#### Exercise brief
Copy exactly the lines from the start of the data below through the one that carries "V3 = lambda", and only those.
[START]
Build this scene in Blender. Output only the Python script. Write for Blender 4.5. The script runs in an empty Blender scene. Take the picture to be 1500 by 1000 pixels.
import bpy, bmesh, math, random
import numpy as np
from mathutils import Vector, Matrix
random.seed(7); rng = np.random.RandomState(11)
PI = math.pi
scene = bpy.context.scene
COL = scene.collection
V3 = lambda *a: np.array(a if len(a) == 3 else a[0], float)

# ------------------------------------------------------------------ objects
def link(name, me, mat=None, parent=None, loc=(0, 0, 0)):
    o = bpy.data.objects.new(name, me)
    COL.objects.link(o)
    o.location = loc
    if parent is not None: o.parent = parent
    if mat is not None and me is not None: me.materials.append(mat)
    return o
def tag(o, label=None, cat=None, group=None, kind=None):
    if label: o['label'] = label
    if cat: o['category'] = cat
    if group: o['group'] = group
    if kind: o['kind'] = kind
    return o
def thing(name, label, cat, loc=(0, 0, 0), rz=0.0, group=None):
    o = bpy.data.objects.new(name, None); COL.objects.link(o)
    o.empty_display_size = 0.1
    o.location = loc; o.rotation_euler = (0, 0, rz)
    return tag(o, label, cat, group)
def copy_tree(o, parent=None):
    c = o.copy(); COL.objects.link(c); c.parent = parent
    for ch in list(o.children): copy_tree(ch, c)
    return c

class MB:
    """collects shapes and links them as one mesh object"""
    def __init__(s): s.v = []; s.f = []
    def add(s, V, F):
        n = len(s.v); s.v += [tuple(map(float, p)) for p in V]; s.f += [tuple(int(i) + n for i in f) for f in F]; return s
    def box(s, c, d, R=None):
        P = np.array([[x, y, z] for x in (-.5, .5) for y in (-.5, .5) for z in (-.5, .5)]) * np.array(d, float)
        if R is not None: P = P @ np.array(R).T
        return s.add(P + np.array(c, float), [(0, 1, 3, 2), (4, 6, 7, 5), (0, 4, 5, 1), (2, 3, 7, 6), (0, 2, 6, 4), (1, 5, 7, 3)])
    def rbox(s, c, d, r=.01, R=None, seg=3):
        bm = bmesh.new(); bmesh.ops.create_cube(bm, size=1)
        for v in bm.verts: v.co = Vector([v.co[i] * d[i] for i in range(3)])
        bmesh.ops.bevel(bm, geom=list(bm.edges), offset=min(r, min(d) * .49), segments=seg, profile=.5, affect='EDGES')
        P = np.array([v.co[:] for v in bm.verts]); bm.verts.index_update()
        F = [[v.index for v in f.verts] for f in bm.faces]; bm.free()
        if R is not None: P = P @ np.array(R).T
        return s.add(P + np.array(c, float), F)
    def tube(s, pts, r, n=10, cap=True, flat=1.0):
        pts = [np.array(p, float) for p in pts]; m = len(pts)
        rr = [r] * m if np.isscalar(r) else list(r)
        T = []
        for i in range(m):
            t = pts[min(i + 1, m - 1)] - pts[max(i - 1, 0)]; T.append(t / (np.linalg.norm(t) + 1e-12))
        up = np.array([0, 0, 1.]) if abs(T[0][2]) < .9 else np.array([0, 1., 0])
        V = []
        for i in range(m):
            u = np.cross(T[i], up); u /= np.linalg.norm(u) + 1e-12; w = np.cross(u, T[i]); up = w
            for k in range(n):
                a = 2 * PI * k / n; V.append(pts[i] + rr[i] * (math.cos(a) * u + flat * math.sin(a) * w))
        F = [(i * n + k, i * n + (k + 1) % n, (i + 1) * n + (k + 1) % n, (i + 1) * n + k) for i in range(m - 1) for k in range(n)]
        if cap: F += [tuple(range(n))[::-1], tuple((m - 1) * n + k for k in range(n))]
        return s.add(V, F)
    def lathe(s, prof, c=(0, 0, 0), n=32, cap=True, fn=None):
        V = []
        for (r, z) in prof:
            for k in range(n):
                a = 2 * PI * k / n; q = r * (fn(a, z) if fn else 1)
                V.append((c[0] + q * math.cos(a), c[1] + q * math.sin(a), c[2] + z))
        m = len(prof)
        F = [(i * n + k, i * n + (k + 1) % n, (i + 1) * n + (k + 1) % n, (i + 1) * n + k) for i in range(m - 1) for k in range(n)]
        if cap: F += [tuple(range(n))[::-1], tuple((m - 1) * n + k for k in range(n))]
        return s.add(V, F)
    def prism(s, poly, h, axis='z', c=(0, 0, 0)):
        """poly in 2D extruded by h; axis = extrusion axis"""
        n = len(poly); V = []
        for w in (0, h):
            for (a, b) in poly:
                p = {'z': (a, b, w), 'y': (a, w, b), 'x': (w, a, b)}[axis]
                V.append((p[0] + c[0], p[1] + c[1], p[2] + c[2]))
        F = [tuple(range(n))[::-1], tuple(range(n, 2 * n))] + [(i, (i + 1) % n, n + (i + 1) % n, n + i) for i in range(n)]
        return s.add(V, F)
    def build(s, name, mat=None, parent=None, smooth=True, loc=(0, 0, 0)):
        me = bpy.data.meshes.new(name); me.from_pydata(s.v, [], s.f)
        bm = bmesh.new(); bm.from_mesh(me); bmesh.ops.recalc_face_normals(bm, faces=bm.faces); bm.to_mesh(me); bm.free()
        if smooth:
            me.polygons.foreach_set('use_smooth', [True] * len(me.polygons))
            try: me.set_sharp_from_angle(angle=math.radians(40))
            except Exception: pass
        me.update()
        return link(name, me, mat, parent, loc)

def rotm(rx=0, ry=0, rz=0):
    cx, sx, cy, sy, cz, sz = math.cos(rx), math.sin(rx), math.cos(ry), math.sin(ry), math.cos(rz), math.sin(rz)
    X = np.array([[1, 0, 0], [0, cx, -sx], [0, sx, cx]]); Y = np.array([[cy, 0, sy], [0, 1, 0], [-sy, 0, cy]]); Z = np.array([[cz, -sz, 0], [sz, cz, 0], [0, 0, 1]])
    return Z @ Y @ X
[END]
#### Response to the task
Build this scene in Blender. Output only the Python script. Write for Blender 4.5. The script runs in an empty Blender scene. Take the picture to be 1500 by 1000 pixels.
import bpy, bmesh, math, random
import numpy as np
from mathutils import Vector, Matrix
random.seed(7); rng = np.random.RandomState(11)
PI = math.pi
scene = bpy.context.scene
COL = scene.collection
V3 = lambda *a: np.array(a if len(a) == 3 else a[0], float)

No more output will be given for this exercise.